Quel concert de casseroles ! Vraie droite, fausse gauche, justice sous influence d’une circulaire gouvernementale honteuse, despotisme  libéral, fausse laïcité réellement islamophobe, ministres socialistes cautionnant les plans de licenciements, fascistes champions de la contre façon en tous genres. Ces derniers, Dieudonné et Soral en tête, tentent de faire passer leur détestable haine anti sémite pour un équivalent à moindre coût de l’indignation active, militante et légitime contre la colonisation sioniste. Oui, nous n’avons que mépris et dégoût pour les Dieudonné, Le Pen et Soral. Ce sont nos adversaires de toujours. Ils ne nous empêcheront pas de poursuivre notre combat pour la justice sociale.

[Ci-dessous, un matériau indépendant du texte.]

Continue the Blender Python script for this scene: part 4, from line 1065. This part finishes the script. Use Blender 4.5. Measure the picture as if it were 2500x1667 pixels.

Où est notre camp, quel en est le chemin ?  Chacun peut le distinguer s’il en a le courage et la détermination. Dans un monde régi par la lutte des classes, il est tout tracé : c'est toujours celui des opprimés et des exploités en lutte. Sur cette route, les plus vieux d’entre nous ont  battu le pavé de mai 68  en criant «nous sommes tous des juifs allemands »  quand le pouvoir expulsait vers l’Allemagne un leader étudiant d’origine juive. Oui, nous sommes prêts à le crier à nouveau face aux casques et aux matraques. Nous sommes tous  juifs, arabes,  noirs ou tout simplement prolétaires de tous les pays à chaque fois que les unes ou les autres sont attaqués. Mais nous combattrons toujours les oppresseurs quelle que soit leur religion ou leur couleur de peau.

 Et le jeudi 23 janvier, nous devrons être encore plus nombreux à venir, de partout, devant la cour d’appel de Montpellier à 8h pour la relaxe définitive des trois inculpés de Perpignan, Yamina, Jeanne et Bernard. Militants anti racistes, anti colonialistes, pacifistes, syndicalistes, défenseurs des valeurs de la vraie gauche, nous allons crier ensemble le 23 janvier à Montpellier : « Boycott contre l’apartheid ! Nous sommes tous des Palestiniens ! ».